Aim:
From the entries below, reproduce exactly the lines from the one with "What Blender Python" through the one with "random.seed(7)", both included, without images.
──────
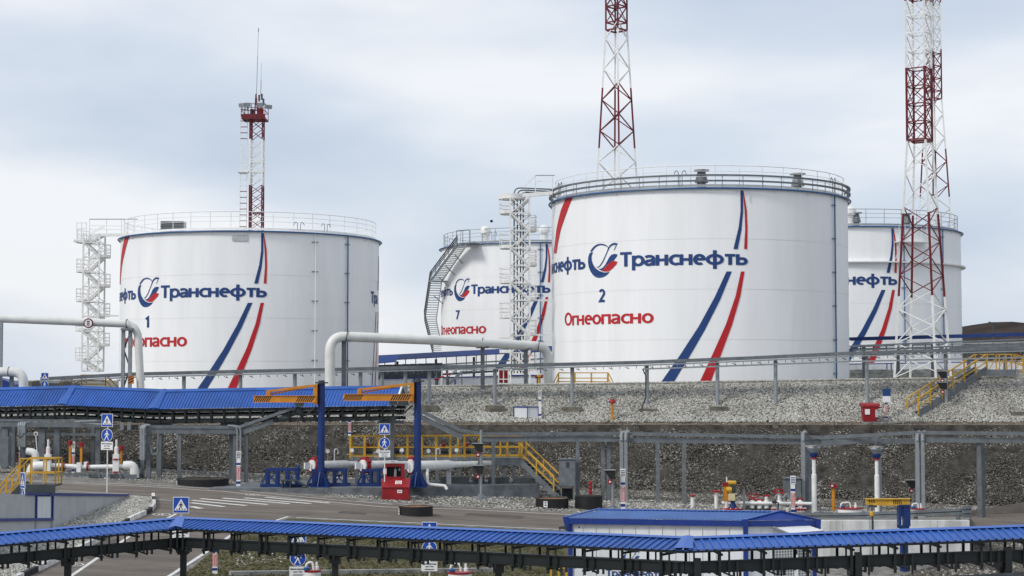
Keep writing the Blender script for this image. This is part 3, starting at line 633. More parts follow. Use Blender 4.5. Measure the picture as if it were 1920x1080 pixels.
# repaired patches and sealed cracks in the asphalt
M['patch'] = mat('asphalt_patch', (.115, .103, .092), .85, var=.12, vs=1.5, bump=.3, bs=60, spec=.12)
M['crack'] = mat('crack_seal', (.05, .047, .043), .7, var=.1, vs=2, spec=.2)
for pts in ([(640, 958), (690, 962), (684, 966), (632, 962)], [(880, 962), (985, 968), (978, 974), (868, 967)], [(150, 1040), (215, 1010), (232, 1016), (170, 1050)], [(1880, 962), (1935, 952), (1935, 962), (1890, 970)]): sheet('asphalt_patch', pts, .0145, 'patch')
for pts in ([(330, 990), (300, 1012), (262, 1040), (225, 1075)], [(420, 958), (520, 962), (600, 968)], [(800, 957), (900, 965), (1010, 983)], [(600, 951), (720, 958), (850, 974), (960, 981)]):
    g = [G(x, y) for x, y in pts]; q = []
    for a, c in zip(g, g[1:]):
        for k in range(6): q.append(a.lerp(c, k / 6) + Vector((random.uniform(-.1, .1), random.uniform(-.15, .15), 0)))
    b = MB(); vs = []
    for p in q: vs += [(p.x, p.y - .035, h(p.x, p.y - .035) + .0165), (p.x, p.y + .035, h(p.x, p.y + .035) + .0165)]
    b.add(vs, [(2 * i, 2 * i + 1, 2 * i + 3, 2 * i + 2) for i in range(len(q) - 1)]); b.build('crack_seal', 'crack', kind='structure')
# ================================================================ LATTICE MASTS
def mast(label, axis, Y, ys, r0, r1, phi, bands, base_y, prism_y, top_y, ph=1.5, lw=.17, bw=.08, name='lattice_mast'):
    """square lattice mast: r0 half diagonal at the foot, r1 above the taper; bands = [(photo row, colour below that row)]"""
    c = P(axis, 700, Y); zb, zp, zt = zat(base_y, Y), zat(prism_y, Y), zat(top_y, Y)
    root = thing(name, (c.x, c.y, zb), label, 'mast', 'red and white lattice masts')
    rad = lambda z: lerp(r0, r1, min(1, (z - zb) / (zp - zb)))
    cor = lambda k, z: Vector((c.x + rad(z) * math.cos(phi + k * PI / 2), c.y + rad(z) * math.sin(phi + k * PI / 2), z))
    zs = [zat(y, Y) for y, _ in bands]
    def colour(z):
        m = 'white'
        for zz, q in zip(zs, [q for _, q in bands]):
            if z >= zz: m = q
        return m
    cuts = sorted(set([zb, zp, zt] + [z for z in zs if zb < z < zt]))
    for a, b_ in zip(cuts, cuts[1:]):
        for k in range(4): rod('leg', cor(k, a), cor(k, b_), lw, colour((a + b_) / 2), root)
    z = zb; j = 0
    while z < zt - .2:
        hgt = ph if z < zp else ph * 1.05; z2 = min(z + hgt, zt)
        for k in range(4):
            m = colour((z + z2) / 2); q = (j + k) % 2
            rod('brace', cor(k + q, z), cor(k + 1 - q, z2), bw, m, root)
            if z >= zp - .1:
                rod('brace', cor(k + 1 - q, z), cor(k + q, z2), bw * .7, m, root)
                rod('strut', cor(k, z), cor(k + 1, z), bw * 1.3, colour(z), root)
        z = z2; j += 1
    for k in range(4): rod('strut', cor(k, zp), cor(k + 1, zp), bw * 1.6, colour(zp), root)
    return root
PH = math.radians(10.7)
mast('red and white lattice mast standing in front of the rightmost tank', 1730, 150, None, 2.65, 1.18, PH,
     [(9999, 'white'), (556, 'redm'), (401, 'white'), (265, 'redm'), (128, 'white'), (3, 'redm')], 708, 265, -70, 1.5, .17, .075)
mast('red and white lattice mast rising behind the largest tank', 1158, 190, None, 3.6, 1.19, math.radians(3), [(9999, 'white'), (278, 'redm'), (165, 'white'), (57, 'redm')], 715, 57, -70, 1.75, .19, .105)
mast('thinner red and white lattice mast, far one behind the rightmost tank', 1757, 250, None, 3.7, 1.19, math.radians(-20), [(9999, 'white'), (370, 'redm'), (280, 'white'), (186, 'redm'), (93, 'white'), (6, 'redm')], 705, 186, -70, 1.75, .18, .09)
# floodlight mast behind tank 1
Y = 216; zb = zat(720, Y); c = P(478.5, 700, Y); s = Y / F
root = thing('floodlight_mast', (c.x, c.y, zb), 'slim red and white mast with a floodlight basket and whip aerials behind the left tank', 'mast')
hx = 11.5 * s
cn = [Vector((c.x + a * hx, c.y + b_ * hx, 0)) for a, b_ in ((-1, -1), (1, -1), (1, 1), (-1, 1))]
cuts = [(720, 'redm'), (348, 'white'), (262, 'redm'), (226, None)]
for (ya, m), (yb, _) in zip(cuts, cuts[1:]):
    za, zc_ = zat(ya, Y), zat(yb, Y)
    for p in cn: rod('leg', p + Vector((0, 0, za)), p + Vector((0, 0, zc_)), .16 if p.x > c.x else .2, m, root)
    n = max(2, round((zc_ - za) / 1.1)); 
    for i in range(n):
        z1, z2 = lerp(za, zc_, i / n), lerp(za, zc_, (i + 1) / n)
        if z2 < zat(430, Y): continue
        for k in range(4):
            a, b_ = cn[k], cn[(k + 1) % 4]
            rod('brace', a + Vector((0, 0, z1)), b_ + Vector((0, 0, z2)), .07, m, root); rod('brace', b_ + Vector((0, 0, z1)), a + Vector((0, 0, z2)), .07, m, root)
for y in (305, 323, 400):
    z = zat(y, Y)
    for k in range(4): rod('strut', cn[k] + Vector((0, 0, z)), cn[(k + 1) % 4] + Vector((0, 0, z)), .12, 'white' if y < 350 else 'redm', root)
# caged ladder on its left side
lx = P(457, 300, Y).x; q = Vector((lx, c.y, 0))
for dx in (-.42, .42): rod('ladder_rail', q + Vector((dx, 0, zat(430, Y))), q + Vector((dx, 0, zat(190, Y))), .07, 'white', root)
for i in range(22):
    y = 425 - i * 11; m = 'redm' if y > 350 or y < 262 else 'white'; rod('ladder_hoop', q + Vector((-.45, 0, zat(y, Y))), q + Vector((.45, 0, zat(y, Y))), .09, m, root)
MB().box(lx - .7, lx + .65, c.y - .6, c.y + .6, zat(324, Y), zat(321, Y)).build('ladder_landing', 'white', root)
for y in (299, 304, 310): rod('landing_rail', (lx - .7, c.y - .6, zat(y, Y)), (lx + .65, c.y - .6, zat(y, Y)), .05, 'white', root)
x0, x1 = P(456, 215, Y).x, P(500, 215, Y).x; zf = zat(226, Y); zr_ = zat(198, Y)
MB().box(x0, x1, c.y - 1.5, c.y + 1.5, zf, zf + .25).build('basket_floor', 'redm', root)
MB().box(x0 - .02, x1 + .02, c.y - 1.52, c.y - 1.44, zf + .25, zf + .62).build('basket_skirt', 'redm', root)
for k in range(8):
    x = lerp(x0, x1, k / 7); rod('basket_post', (x, c.y - 1.48, zf + .6), (x, c.y - 1.48, zr_), .07, 'redm', root); rod('basket_post', (x, c.y + 1.48, zf), (x, c.y + 1.48, zr_), .06, 'redm', root)
for z in (zr_, lerp(zf, zr_, .55)):
    for yy in (-1.48, 1.48): rod('basket_rail', (x0, c.y + yy, z), (x1, c.y + yy, z), .07, 'redm', root)
    for xx in (x0, x1): rod('basket_rail', (xx, c.y - 1.48, z), (xx, c.y + 1.48, z), .07, 'redm', root)
for px, py, t in ((455, 197, -.4), (464, 196, 0), (488, 196, 0), (503, 200, .5)):
    p = P(px, py, Y - 1.7); b = MB(); e = Vector((math.sin(t), -math.cos(t), -.3)).normalized()
    b.bar(p, p + e * .3, .8, .5); b.build('floodlight', 'greyl', root); rod('lamp_bracket', p + Vector((0, 0, -.6)), p, .07, 'greyd', root)
p = P(488, 209, Y - 1); MB().box(p.x - .4, p.x + .4, p.y - .2, p.y + .2, p.z - .35, p.z + .4).build('equipment_box', 'red', root)
p = P(473, 210, Y - 1); MB().box(p.x - .25, p.x + .25, p.y - .2, p.y + .2, p.z - .35, p.z + .35).build('equipment_box', 'greyd', root)
for a, b_ in (((477, 226), (480, 176)), ((484, 226), (480, 176))): rod('aerial_leg', P(*a, Y), P(*b_, Y), .14, 'redm', root)
for y in (186, 196, 206, 216): rod('aerial_strut', P(478 - (y - 176) * .03, y, Y), P(483, y, Y), .08, 'redm', root)
rod('whip_aerial', P(481, 178, Y), P(483, 105, Y), .07, 'greyl', root); rod('whip_aerial', P(483, 105, Y), P(484.5, 55, Y), .045, 'greyl', root); rod('aerial_tip', P(484.5, 60, Y), P(484.6, 53, Y), .08, 'greyd', root)
rod('whip_aerial', P(489, 180, Y + .6), P(489.5, 150, Y + .6), .08, 'greyl', root); rod('whip_aerial', P(489.5, 150, Y + .6), P(490, 118, Y + .6), .035, 'greyl', root)
for px, y0, y1 in ((486, 190, 178), (491, 187, 176), (494, 198, 185)): rod('antenna_panel', P(px, y0, Y), P(px, y1, Y), .22, 'greyd', root)

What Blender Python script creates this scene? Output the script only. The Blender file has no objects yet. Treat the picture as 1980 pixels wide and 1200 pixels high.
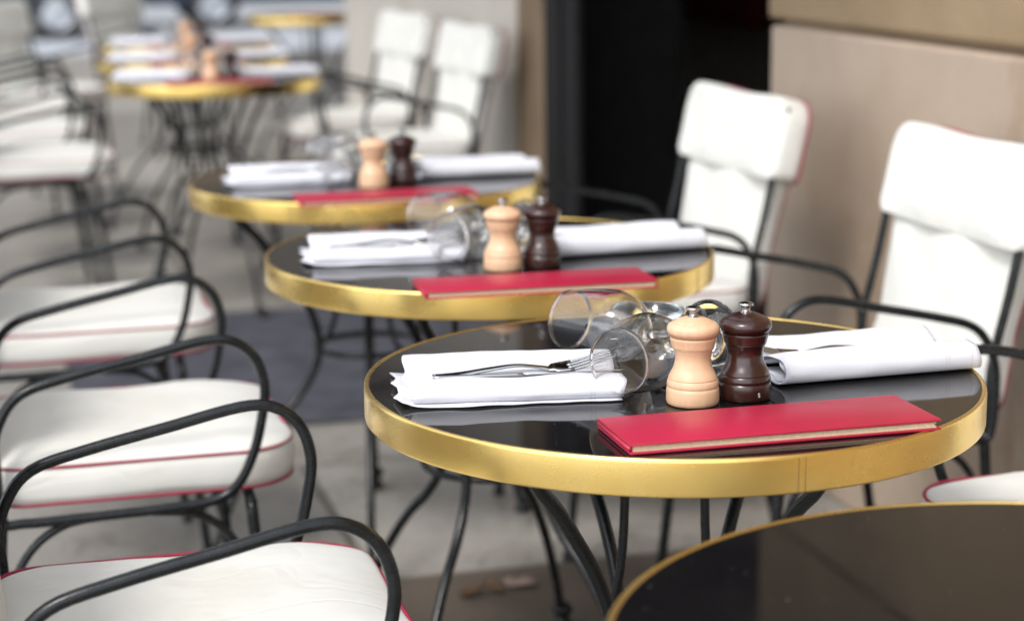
import bpy, bmesh, math, random
from mathutils import Vector, Matrix, noise

scene = bpy.context.scene
COL = scene.collection
PI = math.pi
R = math.radians
random.seed(7)

# ------------------------------------------------------------------ camera
YAW, PITCH, ROLL = 0.268896, 0.20205, -0.00869
cam_data = bpy.data.cameras.new("camera")
cam = bpy.data.objects.new("camera", cam_data)
COL.objects.link(cam)
cam_data.sensor_width = 36.0
cam_data.lens = 36.0 * 3750.0 / 1980.0
cam_data.clip_start = 0.05
cam_data.clip_end = 2000.0
cam.matrix_world = (Matrix.Translation((0, 0, 1.235)) @ Matrix.Rotation(-YAW, 4, 'Z')
                    @ Matrix.Rotation(PI / 2 - PITCH, 4, 'X') @ Matrix.Rotation(ROLL, 4, 'Z'))
cam_data.dof.use_dof = True
cam_data.dof.focus_distance = 2.03
cam_data.dof.aperture_fstop = 3.3
cam_data.dof.aperture_blades = 9
scene.camera = cam

# ------------------------------------------------------------------ light
SUN_EL, SUN_AZ = R(52), R(228)          # azimuth: compass-like, clockwise from +Y
world = bpy.data.worlds.new("World")
scene.world = world
world.use_nodes = True
wn = world.node_tree.nodes
wl = world.node_tree.links
bg = wn["Background"]
sky = wn.new("ShaderNodeTexSky")
sky.sky_type = 'NISHITA'
sky.sun_disc = False
sky.sun_elevation = SUN_EL
sky.sun_rotation = SUN_AZ
sky.air_density = 1.0
sky.dust_density = 1.2
sky.ozone_density = 1.0
hs = wn.new("ShaderNodeHueSaturation")      # thin cloud: the blue is washed out
hs.inputs["Saturation"].default_value = 0.28
wl.new(sky.outputs[0], hs.inputs["Color"])
wl.new(hs.outputs[0], bg.inputs[0])
bg.inputs[1].default_value = 0.15

sun_data = bpy.data.lights.new("sun", 'SUN')
sun_data.energy = 0.95
sun_data.angle = R(14)
sun_data.color = (1.0, 0.965, 0.92)
sun = bpy.data.objects.new("sun", sun_data)
COL.objects.link(sun)
sd = Vector((math.sin(SUN_AZ) * math.cos(SUN_EL), math.cos(SUN_AZ) * math.cos(SUN_EL), math.sin(SUN_EL)))
sun.rotation_euler = sd.to_track_quat('Z', 'Y').to_euler()

scene.view_settings.view_transform = 'Standard'
scene.view_settings.look = 'None'
scene.view_settings.gamma = 1.0
scene.view_settings.exposure = 1.32
scene.view_settings.use_curve_mapping = False
scene.render.engine = 'CYCLES'
scene.cycles.use_denoising = True
scene.cycles.max_bounces = 16
scene.cycles.transmission_bounces = 14
scene.cycles.glossy_bounces = 8
scene.cycles.transparent_max_bounces = 12
scene.cycles.sample_clamp_indirect = 6.0


# ------------------------------------------------------------------ materials
def new_mat(name):
    m = bpy.data.materials.new(name)
    m.use_nodes = True
    nt = m.node_tree
    b = nt.nodes["Principled BSDF"]
    return m, nt, b


def mix_rgb(nt, fac, a, b, mode='MIX'):
    n = nt.nodes.new("ShaderNodeMix")
    n.data_type = 'RGBA'
    n.blend_type = mode
    for sock, v in ((n.inputs[0], fac), (n.inputs[6], a), (n.inputs[7], b)):
        if hasattr(v, "is_linked"):
            nt.links.new(v, sock)
        elif isinstance(v, (int, float)):
            sock.default_value = v
        else:
            sock.default_value = (*v, 1.0) if len(v) == 3 else v
    return n.outputs[2]


def coords(nt, kind="Object", scale=(1, 1, 1), rot=(0, 0, 0)):
    tc = nt.nodes.new("ShaderNodeTexCoord")
    mp = nt.nodes.new("ShaderNodeMapping")
    mp.inputs["Scale"].default_value = scale
    mp.inputs["Rotation"].default_value = rot
    nt.links.new(tc.outputs[kind], mp.inputs[0])
    return mp.outputs[0]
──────
Task answer:
What Blender Python script creates this scene? Output the script only. The Blender file has no objects yet. Treat the picture as 1980 pixels wide and 1200 pixels high.
import bpy, bmesh, math, random
from mathutils import Vector, Matrix, noise

scene = bpy.context.scene
COL = scene.collection
PI = math.pi
R = math.radians
random.seed(7)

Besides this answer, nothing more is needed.